Candles were removed from two Polish retailers this week after anti-racism and Jewish awareness groups drew attention to the offensive products.
Depicting a stereotypical orthodox Jewish figure holding a coin, the products were sold by Beekeeping Łukasiewicz Center and the Łysoń Beekeeping Company, two Polish retailers, before being removed, according to the Jewish Telegraphic Agency (neither business responded to JTA’s request for comment). A Jewish-focused Facebook group named Życie Żydowskie first called out the products, according to the publication, while other organizations like Warsaw-based advocacy group Never Again and a groundswell of media attention forced the shops to remove the wares from their sites earlier this week.
There is a long history of such figurines being sold in Poland.
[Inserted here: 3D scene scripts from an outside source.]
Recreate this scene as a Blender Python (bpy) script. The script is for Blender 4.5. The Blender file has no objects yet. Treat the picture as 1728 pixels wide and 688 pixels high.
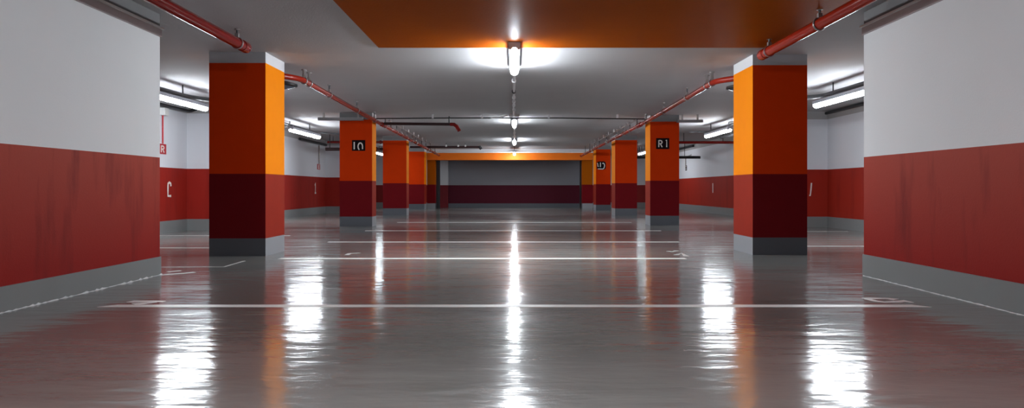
import bpy, bmesh, math, random
from mathutils import Vector, Matrix
random.seed(7)
S = bpy.context.scene
COL = S.collection
H = 0.85            # camera height
CEIL = 2.59
F = 1200.0          # focal length in px of a 1728 px wide frame

# ------------------------------------------------------------------ helpers
def link(o, parent=None):
    COL.objects.link(o)
    if parent: o.parent = parent
    return o

def obj(name, bm, mats, parent=None, smooth=False):
    me = bpy.data.meshes.new(name)
    bm.normal_update()
    bm.to_mesh(me); bm.free()
    if not isinstance(mats, (list, tuple)): mats = [mats]
    for m in mats: me.materials.append(m)
    if smooth:
        for p in me.polygons: p.use_smooth = True
        try: me.set_sharp_from_angle(angle=math.radians(40))
        except Exception: pass
    o = bpy.data.objects.new(name, me)
    link(o, parent)
    if parent: o.matrix_parent_inverse = Matrix.Translation(-parent.location)
    return o

def thing(name, label, cat, loc, group=None):
    o = bpy.data.objects.new(name, None)
    o.empty_display_size = .1
    o.location = loc
    link(o); tag(o, label, cat, group)
    return o

def tag(o, label, cat, group=None):
    o['label'] = label; o['category'] = cat
    if group: o['group'] = group
    return o

def struct(name, bm, mats, label=None):
    o = obj(name, bm, mats); o['kind'] = 'structure'
    if label: o['label'] = label
    return o

def box(bm, x0, x1, y0, y1, z0, z1, bev=0):
    vs = [bm.verts.new((x, y, z)) for z in (z0, z1) for y in (y0, y1) for x in (x0, x1)]
    fs = [(0,2,3,1), (4,5,7,6), (0,1,5,4), (2,6,7,3), (0,4,6,2), (1,3,7,5)]
    fl = [bm.faces.new([vs[i] for i in f]) for f in fs]
    if bev:
        es = list({e for f in fl for e in f.edges})
        bmesh.ops.bevel(bm, geom=es, offset=bev, segments=2, profile=.5, affect='EDGES')
    return fl

def BX(*a, **k):
    bm = bmesh.new(); box(bm, *a, **k); return bm

def fillet(pts, r, n=5):
    pts = [Vector(p) for p in pts]
    out = [pts[0]]
    for a, b, c in zip(pts, pts[1:], pts[2:]):
        u, v = (a-b), (c-b)
        d = min(r, u.length*.45, v.length*.45)
        p, q = b+u.normalized()*d, b+v.normalized()*d
        for i in range(n+1):
            t = i/n
            out.append(p*(1-t)**2 + b*2*t*(1-t) + q*t*t)
    out.append(pts[-1])
    return out

def tube(bm, pts, r, n=12, cap=True):
    pts = [Vector(p) for p in pts]
    rs = r if isinstance(r, (list, tuple)) else [r]*len(pts)
    t0 = (pts[1]-pts[0]).normalized()
    up = Vector((0,0,1)) if abs(t0.z) < .9 else Vector((0,1,0))
    nrm = (up - t0*up.dot(t0)).normalized()
    rings = []
    for i, p in enumerate(pts):
        if i == 0: t = pts[1]-pts[0]
        elif i == len(pts)-1: t = pts[-1]-pts[-2]
        else: t = (pts[i+1]-pts[i]).normalized() + (pts[i]-pts[i-1]).normalized()
        t.normalize()
        nrm = (nrm - t*nrm.dot(t)).normalized()
        b = t.cross(nrm)
        rings.append([bm.verts.new(p + (nrm*math.cos(k*2*math.pi/n) + b*math.sin(k*2*math.pi/n))*rs[i]) for k in range(n)])
    for A, B in zip(rings, rings[1:]):
        for k in range(n):
            bm.faces.new((A[k], A[(k+1)%n], B[(k+1)%n], B[k]))
    if cap:
        bm.faces.new(list(reversed(rings[0]))); bm.faces.new(rings[-1])
    bmesh.ops.recalc_face_normals(bm, faces=bm.faces)
    return bm

def TB(pts, r, n=12, cap=True):
    return tube(bmesh.new(), pts, r, n, cap)

def ring(c, axis, R, r, n=20, m=8):
    """torus-like clamp ring round an axis"""
    bm = bmesh.new(); c = Vector(c); a = Vector(axis).normalized()
    up = Vector((0,0,1)) if abs(a.z) < .9 else Vector((1,0,0))
    u = (up - a*up.dot(a)).normalized(); v = a.cross(u)
    rr = []
    for i in range(n):
        t = 2*math.pi*i/n; d = u*math.cos(t)+v*math.sin(t)
        rr.append([bm.verts.new(c + d*(R + r*math.cos(2*math.pi*k/m)) + a*(r*1.8*math.sin(2*math.pi*k/m))) for k in range(m)])
    for i in range(n):
        A, B = rr[i], rr[(i+1)%n]
        for k in range(m):
            bm.faces.new((A[k], A[(k+1)%m], B[(k+1)%m], B[k]))
    bmesh.ops.recalc_face_normals(bm, faces=bm.faces)
    return bm

def ribbon(bm, pts, w, org, ux, uy, th):
    """flat painted stroke through 2-D points (u,v) placed with frame org,ux,uy; extruded by th along ux x uy"""
    org, ux, uy = Vector(org), Vector(ux), Vector(uy); nz = ux.cross(uy)
    P = [Vector((p[0], p[1])) for p in pts]
    ws = w if isinstance(w, (list, tuple)) else [w]*len(P)
    L, R = [], []
    for i, p in enumerate(P):
        if i == 0: t = P[1]-P[0]
        elif i == len(P)-1: t = P[-1]-P[-2]
        else: t = (P[i+1]-P[i]).normalized() + (P[i]-P[i-1]).normalized()
        t.normalize(); n = Vector((-t.y, t.x))*ws[i]/2
        L.append(p+n); R.append(p-n)
    def mk(q, h): return bm.verts.new(org + ux*q.x + uy*q.y + nz*h)
    Lt, Rt, Lb, Rb = [mk(q, th) for q in L], [mk(q, th) for q in R], [mk(q, 0) for q in L], [mk(q, 0) for q in R]
    for i in range(len(P)-1):
        bm.faces.new((Rt[i], Rt[i+1], Lt[i+1], Lt[i]))
        bm.faces.new((Lt[i], Lt[i+1], Lb[i+1], Lb[i]))
        bm.faces.new((Rb[i], Rb[i+1], Rt[i+1], Rt[i]))
    bm.faces.new((Lt[0], Lb[0], Rb[0], Rt[0])); bm.faces.new((Lt[-1], Rt[-1], Rb[-1], Lb[-1]))
    return bm

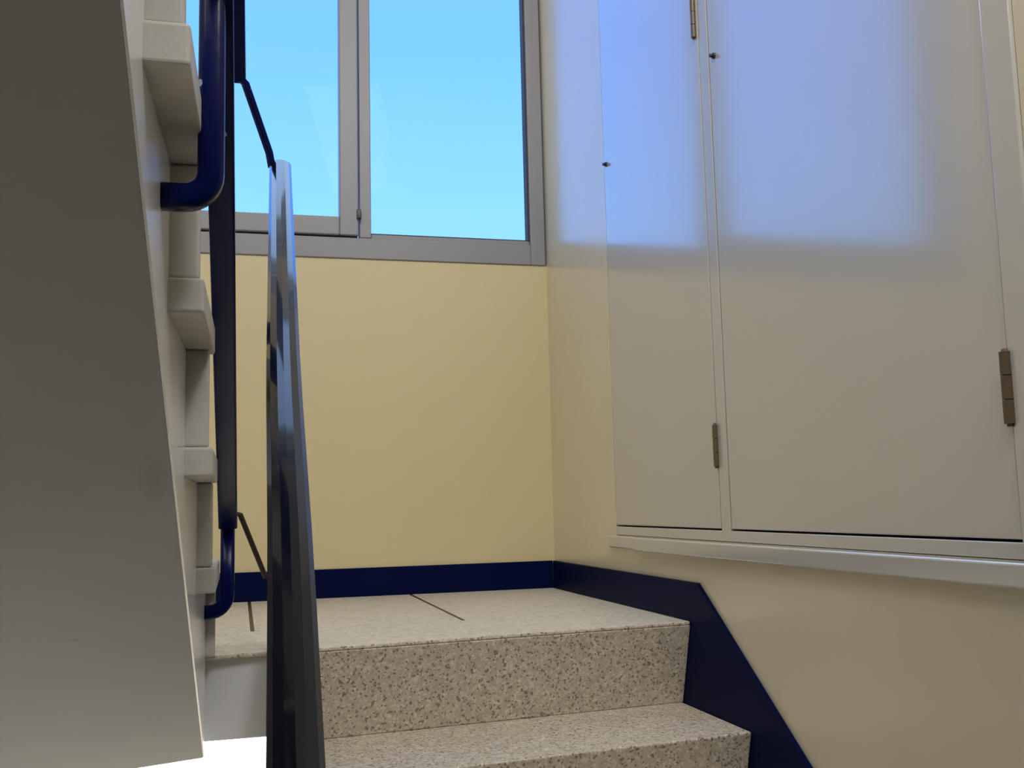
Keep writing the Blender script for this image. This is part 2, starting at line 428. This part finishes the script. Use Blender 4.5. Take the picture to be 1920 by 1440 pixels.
# ------------------------------------------------------------------ meter cupboard in the right wall
cup = thing('wall_cupboard', 'off-white built-in wall cupboard with two flush doors above the stair', 'cupboard', (W, 1.8, CZ0))
XF = W-.002
bm = bmesh.new()
add_box(bm, W-.006, W+.03, CY0+.001, 1.104, CZ0+.001, CZ1-.001)        # right jamb, standing proud
add_box(bm, XF, W+.03, 1.9125, 1.953, CZ0+.001, CZ1-.001)              # mullion
add_box(bm, XF, W+.03, 1.104, 1.9125, CZ0+.001, -.063)
add_box(bm, XF, W+.03, 1.953, CY1-.001, CZ0+.001, -.063)
add_box(bm, XF, W+.03, 1.104, 1.9125, 1.57, CZ1-.001)
add_box(bm, XF, W+.03, 1.953, CY1-.001, 1.57, CZ1-.001)
obj('frame', bm, M['cupboard'], cup, bevel=.002)
bm = bmesh.new()
add_box(bm, W+.031, W+.05, CY0+.002, CY1-.002, CZ0+.002, CZ1-.002)
obj('gap_shade_panel', bm, M['gap'], cup)  # dark sheet added behind the doors, stands in for shade in their gaps
d1 = box('door', XF, W+.02, 1.9565, CY1-.005, -.0595, 1.566, M['cupboard'], cup, bevel=.0025, label='narrow door')
d2 = box('door', XF, W+.02, 1.1075, 1.9085, -.0595, 1.566, M['cupboard'], cup, bevel=.0025, label='wide door')
def hinge(par, y, z0, z1, r, x):
    bm = bmesh.new(); n = 3; h = (z1-z0)/n
    for k in range(n):
        add_sweep(bm, [(x, y, z0+k*h+.0006), (x, y, z0+(k+1)*h-.0006)], circle(r, 16), up=Vector((0, 1, 0)))
    add_sweep(bm, [(x, y, z0-.003), (x, y, z1+.003)], circle(r*.6, 10), up=Vector((0, 1, 0)), smooth=True)
    obj('hinge', bm, M['brass'], par)
hinge(d1, 1.9548, .068, .155, .0055, XF-.004)
hinge(d1, 1.968, 1.004, 1.092, .0055, XF-.004)
hinge(d2, 1.1055, .087, .181, .0075, W-.008)
hinge(d2, 1.1055, 1.0, 1.094, .0075, W-.008)
def key_pin(par, y, z):
    bm = bmesh.new()
    add_sweep(bm, [(XF+.002, y, z), (XF-.004, y, z)], circle(.0065, 14), smooth=True)
    add_sweep(bm, [(XF-.004, y, z), (XF-.011, y, z)], circle(.004, 12), smooth=True)
    obj('keyhole', bm, M['dark'], par)
key_pin(d2, 1.883, .925)
key_pin(d1, 2.545, .911)
bm = bmesh.new()
add_box(bm, W-.022, W+.03, .90, 2.40, -.120, -.0872)
add_box(bm, W-.014, W+.03, 2.40, 2.60, -.1185, -.0872)
obj('ledge', bm, M['cupboard'], cup, bevel=.004, label='projecting ledge under the doors')

# ------------------------------------------------------------------ sky and light
SKY_HIGH = (.95, 1.45, 2.4, 1)          # brighter high sky
w = bpy.data.worlds.new('World'); S.world = w; w.use_nodes = True
nt = w.node_tree; bg = nt.nodes['Background']
tc = N(nt, 'ShaderNodeTexCoord'); sp = N(nt, 'ShaderNodeSeparateXYZ'); nt.links.new(tc.outputs['Generated'], sp.inputs[0])
rp = N(nt, 'ShaderNodeValToRGB'); nt.links.new(sp.outputs['Z'], rp.inputs['Fac'])
e = rp.color_ramp.elements
e[0].position = 0; e[0].color = (.72, .70, .64, 1)
e[1].position = .03; e[1].color = (.45, .92, 1.5, 1)
for p, c in ((.285, (.31, .79, 2.0, 1)), (.43, (.215, .64, 2.0, 1)), (.50, (.25, .66, 2.0, 1)), (.66, SKY_HIGH), (1.0, SKY_HIGH)):
    x = e.new(p); x.color = c
nt.links.new(rp.outputs['Color'], bg.inputs['Color']); bg.inputs['Strength'].default_value = 1.0

def area(name, loc, sx, sy, energy, col, aim):
    l = bpy.data.lights.new(name, 'AREA'); l.shape = 'RECTANGLE'; l.size = sx; l.size_y = sy
    l.energy = energy; l.color = col
    o = bpy.data.objects.new(name, l); C.objects.link(o); o.location = loc
    o.rotation_euler = (Vector(aim)-Vector(loc)).to_track_quat('-Z', 'Y').to_euler()
    return o
area('upper_fill', (.0, -1.9, 4.4), 1.7, 1.7, 55, (1, .97, .93), (.2, 2.4, -.3))  # added fill from above and behind the camera, no known lamp there
area('left_fill', (-1.0, .1, 2.3), 1.2, 1.5, 30, (1, .97, .95), (.9, 1.5, .2))  # invented fill from the left to brighten the right wall and cupboard

area('right_fill', (.75, -.5, 2.5), .5, .8, 37, (.98, .98, 1), (-.1, 1.6, -.2))  # extra fill, added to lift the upper flight's side face

# ------------------------------------------------------------------ camera
yaw, pit, rol, f = .2603, .1167, -.0241, 1929.2091
cy, sy, cp, s_, cr, sr = math.cos(yaw), math.sin(yaw), math.cos(pit), math.sin(pit), math.cos(rol), math.sin(rol)
fw = Vector((sy*cp, cy*cp, s_)); r0 = Vector((cy, -sy, 0)); u0 = r0.cross(fw)
r_ = cr*r0+sr*u0; u_ = -sr*r0+cr*u0
cam = bpy.data.cameras.new('Camera'); co = bpy.data.objects.new('Camera', cam); C.objects.link(co)
co.matrix_world = Matrix(((r_.x, u_.x, -fw.x, 0), (r_.y, u_.y, -fw.y, 0), (r_.z, u_.z, -fw.z, 0), (0, 0, 0, 1)))
cam.sensor_width = 36; cam.lens = 36*f/1920; cam.clip_start = .02
S.camera = co
S.view_settings.view_transform = 'Standard'; S.view_settings.look = 'None'
S.view_settings.gamma = 1; S.view_settings.use_curve_mapping = False; S.view_settings.exposure = 0
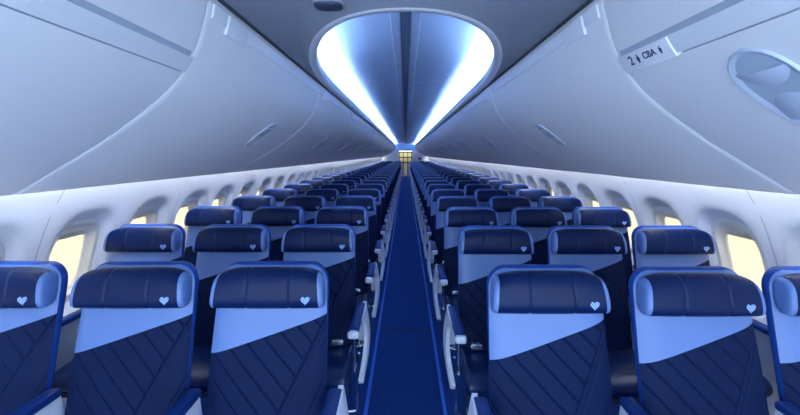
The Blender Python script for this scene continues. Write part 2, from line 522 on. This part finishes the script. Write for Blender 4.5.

While they are often billed as good-luck charms, many Jewish advocates and historians suggest they are deeply insensitive and dangerous, given the devastation the Holocaust wrought on the country’s Jews and the perpetuation of anti-Semitic sentiment currently coursing through the nation and much of Eastern Europe.
“The idea of burning a figure of a stereotypical Jew in a country where millions of Holocaust victims were burnt by the German Nazis is particularly disturbing,” Rafal Pankowski, Never Again’s executive director, told Jewish newspaper The Algemeiner.
In 2017, a similar controversy surrounded the Polish parliament in Warsaw, whose own gift shop had sold Jewish figurines. And in 2019, a German-owned home improvement retailer, OBI, removed the sale of products featuring offensive Jewish stereotypes in 58 of its stores in Poland, as The Algemeiner reported.